Sir

Your Editorial “Science under attack” (Nature 439, 891; 200610.1038/439891a) and News story “US scientists fight political meddling” (Nature 439, 896–897; 200610.1038/439896a), on friction between scientists and the Bush administration, impart a curious and unwarrantedly broad meaning to the term ‘unitary executive’ with reference to the US polity. In fact, the term stems from the first sentence of Article II of the US Constitution: “The executive power shall be vested in a President of the United States of America”. Our president has sole (‘unitary’) constitutional power to run the executive branch, and also sole responsibility for all its actions. As Harry Truman put it when he was in office, “The buck stops here.” Unitary executive power does not infringe on the legislative or judicial powers of other branches of government.

The problem that has arisen between the administration and the scientific community is how the notion of presidential executive power is to be extended (or not) to scientific employees of the multitudinous departments and agencies of the executive branch, and in particular to their strictly scientific opinions (to the extent that those can be separated from policy conclusions). The constitution does not clarify this point, because its authors did not foresee how large the executive branch would eventually become. The issue is neither easy nor trivial, for government scientists have many opinions (some opposed or contradictory), but no independent authority and no responsibility for public policy.

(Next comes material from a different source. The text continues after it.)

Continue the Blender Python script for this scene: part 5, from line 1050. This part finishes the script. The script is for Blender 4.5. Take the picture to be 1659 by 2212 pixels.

The climate of the present dispute would benefit if both sides would tone down the rhetoric and ease back on the partisan throttle. No administration can gain much by ignoring or silencing the best scientific advice available, either within or outside the government. On the other hand, unelected government scientists in the civil service are not independent political players, and have no inherent licence to make pronouncements designed to call established public policy into question. We govern ourselves primarily through elected officials and their appointees, not by scientific consensus — be it wise or foolish.